Não inveje o homem violento, mas não seja subjugado por ele
“A reação de Renato Freitas na briga de rua só é controversa para os racistas e para quem prefere fugir sempre do agressor”, escreve Moisés Mendes
O deputado Renato Freitas será cercado de novo em algum lugar de Curitiba. É a mais previsível de todas as previsões em todo o Paraná. Tentarão puxar Freitas para mais uma briga de rua.
Se reagir e tentar devolver os socos, será denunciado mais uma vez como homem violento pela extrema direita, mas também por centristas, liberais, humanistas e até por gente que diz ser de esquerda.
Dirão que no próximo cerco Freitas deverá respirar fundo e repetir o provérbio bíblico citado por ele mesmo no vídeo que divulgou logo depois da briga do dia 19: não inveje o homem violento.
Freitas também disse, do seu jeito: não inveje esse homem, mas não se submeta a ele. Não se encolha, não recue demais e não dê a entender que está fugindo sempre. Brigue como um negro.
Citou Malcolm X, que alertou para as armadilhas da não violência como defesa contra as violências do fascismo e do racismo, e poderia ter citado Cristo, o dilema posto por Camus a Sartre (é ético ser violento?), Gandhi, Luther King, Arafat.
Poderia citar esses e todos os que se defrontaram com a encruzilhada do brigar ou não brigar, pegar em armas e erguer barricadas, atacando para se defender. Quais os limites da briga pessoal e da luta coletiva? O que é ataque e defesa?
Vale a pena responder a um soco com outro soco ou com uma gravata? Freitas deveria ter fugido do agressor, depois de levar um tapa na cara?
Deveria ter oferecido à extrema direita a outra face, pregando a não violência depois de sofrer agressão física? Depois daquele tapa na cara, deveria ter feito o que era imposto aos negros escravizados?
Resignação, submissão ao mando do outro e aceitação da condição de oprimido, como diziam e faziam contra seus ancestrais? Freitas levou um tapa na cara. Se o outro tivesse um chicote, ele teria sido chicoteado.
Operadores do Direito das hermenêuticas brancas dirão que ele deveria ter apenas se defendido.
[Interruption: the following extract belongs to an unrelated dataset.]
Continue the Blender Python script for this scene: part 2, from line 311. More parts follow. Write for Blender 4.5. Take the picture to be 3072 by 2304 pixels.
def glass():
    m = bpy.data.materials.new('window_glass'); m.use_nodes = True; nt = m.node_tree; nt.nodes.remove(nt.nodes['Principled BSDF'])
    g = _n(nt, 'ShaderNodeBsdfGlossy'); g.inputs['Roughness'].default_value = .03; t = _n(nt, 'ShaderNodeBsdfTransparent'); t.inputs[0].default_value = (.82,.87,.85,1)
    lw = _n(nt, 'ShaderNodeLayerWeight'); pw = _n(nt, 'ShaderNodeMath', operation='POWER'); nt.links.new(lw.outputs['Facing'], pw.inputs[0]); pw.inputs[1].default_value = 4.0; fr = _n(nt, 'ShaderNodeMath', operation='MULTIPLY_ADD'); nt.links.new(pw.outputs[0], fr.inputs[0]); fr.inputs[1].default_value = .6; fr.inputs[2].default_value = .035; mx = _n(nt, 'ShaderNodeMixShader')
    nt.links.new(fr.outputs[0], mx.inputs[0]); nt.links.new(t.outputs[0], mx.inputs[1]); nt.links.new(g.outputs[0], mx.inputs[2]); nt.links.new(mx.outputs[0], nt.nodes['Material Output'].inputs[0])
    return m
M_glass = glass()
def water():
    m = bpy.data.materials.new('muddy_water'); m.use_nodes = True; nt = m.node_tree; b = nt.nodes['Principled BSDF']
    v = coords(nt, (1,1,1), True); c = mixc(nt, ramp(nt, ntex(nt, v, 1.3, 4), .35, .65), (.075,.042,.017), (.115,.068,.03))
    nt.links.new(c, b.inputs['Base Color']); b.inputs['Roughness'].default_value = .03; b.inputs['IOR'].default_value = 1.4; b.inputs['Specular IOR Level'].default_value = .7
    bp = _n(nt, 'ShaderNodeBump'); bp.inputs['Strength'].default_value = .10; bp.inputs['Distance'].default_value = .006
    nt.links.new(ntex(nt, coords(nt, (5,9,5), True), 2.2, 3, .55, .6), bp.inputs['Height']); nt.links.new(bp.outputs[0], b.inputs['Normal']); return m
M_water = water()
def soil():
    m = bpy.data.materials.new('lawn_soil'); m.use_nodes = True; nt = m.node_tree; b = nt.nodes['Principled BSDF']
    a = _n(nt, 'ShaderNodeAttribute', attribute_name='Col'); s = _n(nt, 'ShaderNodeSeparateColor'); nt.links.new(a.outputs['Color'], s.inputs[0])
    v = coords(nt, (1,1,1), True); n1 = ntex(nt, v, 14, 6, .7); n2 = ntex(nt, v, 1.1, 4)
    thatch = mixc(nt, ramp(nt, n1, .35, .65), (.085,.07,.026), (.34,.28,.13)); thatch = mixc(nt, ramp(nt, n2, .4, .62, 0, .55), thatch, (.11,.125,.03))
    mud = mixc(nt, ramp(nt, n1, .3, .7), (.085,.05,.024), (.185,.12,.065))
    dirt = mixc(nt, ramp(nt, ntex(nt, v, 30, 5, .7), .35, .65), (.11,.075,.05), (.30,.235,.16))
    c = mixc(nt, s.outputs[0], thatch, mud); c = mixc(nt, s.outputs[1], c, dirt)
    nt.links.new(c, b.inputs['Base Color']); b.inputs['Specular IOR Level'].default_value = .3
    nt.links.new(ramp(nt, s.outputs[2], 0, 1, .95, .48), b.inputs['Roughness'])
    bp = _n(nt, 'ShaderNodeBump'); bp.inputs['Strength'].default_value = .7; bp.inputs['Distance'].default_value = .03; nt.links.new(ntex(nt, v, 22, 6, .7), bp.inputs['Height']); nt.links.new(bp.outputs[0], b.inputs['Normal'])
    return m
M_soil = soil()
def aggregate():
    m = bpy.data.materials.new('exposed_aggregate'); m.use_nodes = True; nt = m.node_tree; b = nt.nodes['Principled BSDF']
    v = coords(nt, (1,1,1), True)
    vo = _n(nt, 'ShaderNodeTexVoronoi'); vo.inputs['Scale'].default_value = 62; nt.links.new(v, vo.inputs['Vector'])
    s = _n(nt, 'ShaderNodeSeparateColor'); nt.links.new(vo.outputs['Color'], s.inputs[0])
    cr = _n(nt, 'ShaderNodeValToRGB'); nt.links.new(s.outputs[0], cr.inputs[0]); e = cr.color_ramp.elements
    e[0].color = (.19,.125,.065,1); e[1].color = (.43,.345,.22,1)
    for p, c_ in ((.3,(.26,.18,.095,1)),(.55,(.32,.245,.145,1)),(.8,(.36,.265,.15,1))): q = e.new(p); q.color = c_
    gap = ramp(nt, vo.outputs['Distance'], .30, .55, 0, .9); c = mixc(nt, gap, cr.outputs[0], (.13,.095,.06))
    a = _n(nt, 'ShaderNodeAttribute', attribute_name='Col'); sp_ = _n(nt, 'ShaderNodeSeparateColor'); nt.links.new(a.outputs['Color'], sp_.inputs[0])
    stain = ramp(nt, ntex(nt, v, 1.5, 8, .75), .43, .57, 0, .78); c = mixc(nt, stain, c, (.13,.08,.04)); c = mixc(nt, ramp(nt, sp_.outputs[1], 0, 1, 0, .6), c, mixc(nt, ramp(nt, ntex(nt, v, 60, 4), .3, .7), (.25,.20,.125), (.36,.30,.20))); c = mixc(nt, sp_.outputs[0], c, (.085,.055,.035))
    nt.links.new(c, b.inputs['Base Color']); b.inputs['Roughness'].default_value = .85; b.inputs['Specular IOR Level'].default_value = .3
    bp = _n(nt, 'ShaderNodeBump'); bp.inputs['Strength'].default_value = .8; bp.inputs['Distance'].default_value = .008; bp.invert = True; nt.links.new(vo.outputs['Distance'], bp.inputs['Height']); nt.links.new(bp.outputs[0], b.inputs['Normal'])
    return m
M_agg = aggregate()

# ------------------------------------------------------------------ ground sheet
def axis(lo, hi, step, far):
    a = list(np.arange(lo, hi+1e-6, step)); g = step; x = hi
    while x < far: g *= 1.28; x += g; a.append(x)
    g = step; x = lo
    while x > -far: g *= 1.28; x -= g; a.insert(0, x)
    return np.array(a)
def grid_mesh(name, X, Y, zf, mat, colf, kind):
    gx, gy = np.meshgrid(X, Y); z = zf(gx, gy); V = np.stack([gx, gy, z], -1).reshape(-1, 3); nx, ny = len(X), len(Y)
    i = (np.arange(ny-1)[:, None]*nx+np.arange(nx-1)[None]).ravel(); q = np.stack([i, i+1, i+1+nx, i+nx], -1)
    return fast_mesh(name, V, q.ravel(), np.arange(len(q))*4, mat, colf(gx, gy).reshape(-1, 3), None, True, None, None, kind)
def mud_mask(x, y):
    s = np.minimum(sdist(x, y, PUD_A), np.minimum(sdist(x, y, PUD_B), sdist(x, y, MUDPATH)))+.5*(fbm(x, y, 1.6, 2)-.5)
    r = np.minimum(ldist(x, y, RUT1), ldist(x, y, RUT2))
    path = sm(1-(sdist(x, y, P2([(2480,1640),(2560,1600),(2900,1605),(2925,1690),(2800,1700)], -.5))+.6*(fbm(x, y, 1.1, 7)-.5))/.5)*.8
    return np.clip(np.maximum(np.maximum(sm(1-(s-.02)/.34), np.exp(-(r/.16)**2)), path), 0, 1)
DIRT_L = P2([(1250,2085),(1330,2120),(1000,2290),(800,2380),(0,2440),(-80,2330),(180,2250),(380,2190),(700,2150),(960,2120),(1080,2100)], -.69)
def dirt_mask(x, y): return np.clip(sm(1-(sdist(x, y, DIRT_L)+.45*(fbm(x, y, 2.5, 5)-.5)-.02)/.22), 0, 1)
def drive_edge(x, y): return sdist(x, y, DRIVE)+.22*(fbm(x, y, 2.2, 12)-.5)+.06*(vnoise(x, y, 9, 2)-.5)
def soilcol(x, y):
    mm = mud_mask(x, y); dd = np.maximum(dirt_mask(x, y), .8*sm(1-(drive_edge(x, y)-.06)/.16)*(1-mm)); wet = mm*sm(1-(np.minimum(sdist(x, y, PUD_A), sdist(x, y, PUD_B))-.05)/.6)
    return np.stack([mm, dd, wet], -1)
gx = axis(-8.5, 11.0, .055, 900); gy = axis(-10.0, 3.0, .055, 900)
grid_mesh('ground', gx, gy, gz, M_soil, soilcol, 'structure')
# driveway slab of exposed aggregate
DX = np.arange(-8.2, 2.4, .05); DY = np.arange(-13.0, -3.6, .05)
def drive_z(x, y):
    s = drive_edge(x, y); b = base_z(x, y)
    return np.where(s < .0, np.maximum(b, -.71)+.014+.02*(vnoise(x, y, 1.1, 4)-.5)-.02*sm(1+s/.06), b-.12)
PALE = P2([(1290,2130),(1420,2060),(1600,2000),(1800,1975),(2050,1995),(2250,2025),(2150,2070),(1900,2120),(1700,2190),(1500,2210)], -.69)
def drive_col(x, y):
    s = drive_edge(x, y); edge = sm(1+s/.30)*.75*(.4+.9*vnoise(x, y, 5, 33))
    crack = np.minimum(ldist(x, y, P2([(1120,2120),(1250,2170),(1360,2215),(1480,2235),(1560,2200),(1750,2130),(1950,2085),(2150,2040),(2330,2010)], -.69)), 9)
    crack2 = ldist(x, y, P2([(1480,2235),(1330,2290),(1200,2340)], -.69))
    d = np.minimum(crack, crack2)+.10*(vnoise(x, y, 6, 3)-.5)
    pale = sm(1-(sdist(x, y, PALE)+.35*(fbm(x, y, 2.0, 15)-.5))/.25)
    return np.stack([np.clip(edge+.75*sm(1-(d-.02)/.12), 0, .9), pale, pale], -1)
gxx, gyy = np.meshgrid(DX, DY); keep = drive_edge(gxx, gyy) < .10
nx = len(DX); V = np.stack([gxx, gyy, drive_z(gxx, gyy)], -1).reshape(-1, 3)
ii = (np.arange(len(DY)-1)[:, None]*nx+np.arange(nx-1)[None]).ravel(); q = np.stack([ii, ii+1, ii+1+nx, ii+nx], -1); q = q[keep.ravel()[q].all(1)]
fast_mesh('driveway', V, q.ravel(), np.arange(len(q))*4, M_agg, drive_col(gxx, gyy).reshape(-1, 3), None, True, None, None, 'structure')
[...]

Que erguesse os braços em cruz e evitasse os socos. Mas que não tentasse revidar. Que levasse o tapa na cara e ficasse sempre na defensiva.
Freitas saiu atrás do agressor, bem mais forte do que ele e, sabe-se agora, um homem dedicado a brigas, com a certeza de que poderia vencê-lo. Ele precisava vencê-lo. E conseguiu imobilizar o sujeito.
A turma do deixa disso, só de homens brancos, não havia socorrido Freitas quando quase foi nocauteado. Mas interrompeu a briga quando o deputado estava com o controle da situação.
Depois de levar um tapa na cara. De saber que havia caído numa cilada. De antever que seria julgado e condenado sumariamente, inclusive por parte das esquerdas, mesmo que ele não inveje homens violentos.
É retocada na testa de Freitas a tatuagem de homem violento, difundida pela direita e acolhida por não direitistas sob o manto do pacifismo inflexível, inegociável e incondicional.
Para defensores da matança no Rio, do plano para assassinar Lula, Alckmin e Moraes, do uso da violência do Estado contra pobres e negros, Freitas é um homem violento. Porque ganhou a luta.
Se tivesse levado o tapa e tombado, não estaria hoje sob a ameaça de perder o mandato de deputado. Se tivesse sido subjugado fisicamente pelo agressor, seria apresentado como perdedor, fraco e covarde.
Na véspera da data da morte de Zumbi e do Dia da Consciência Negra, Freitas imobilizou um branco que tinha a missão de humilhá-lo, agredi-lo e vencê-lo num espaço público, com cenas gravadas.
O fascismo perdeu mais uma. Se o deputado negro tivesse sido nocauteado ao levar o primeiro soco, tudo estaria normal no mundo de racistas e covardes. O próximo cerco já está programado e acontecerá de novo na Assembleia Legislativa do Paraná.
Fica valendo, como síntese inspiradora das boas lutas, a frase dele no mesmo vídeo em que fala do episódio: “Eu não aprendi a baixar a cabeça”. É simples assim.
* Este é um artigo de opinião, de responsabilidade do autor, e não reflete a opinião do Brasil 247.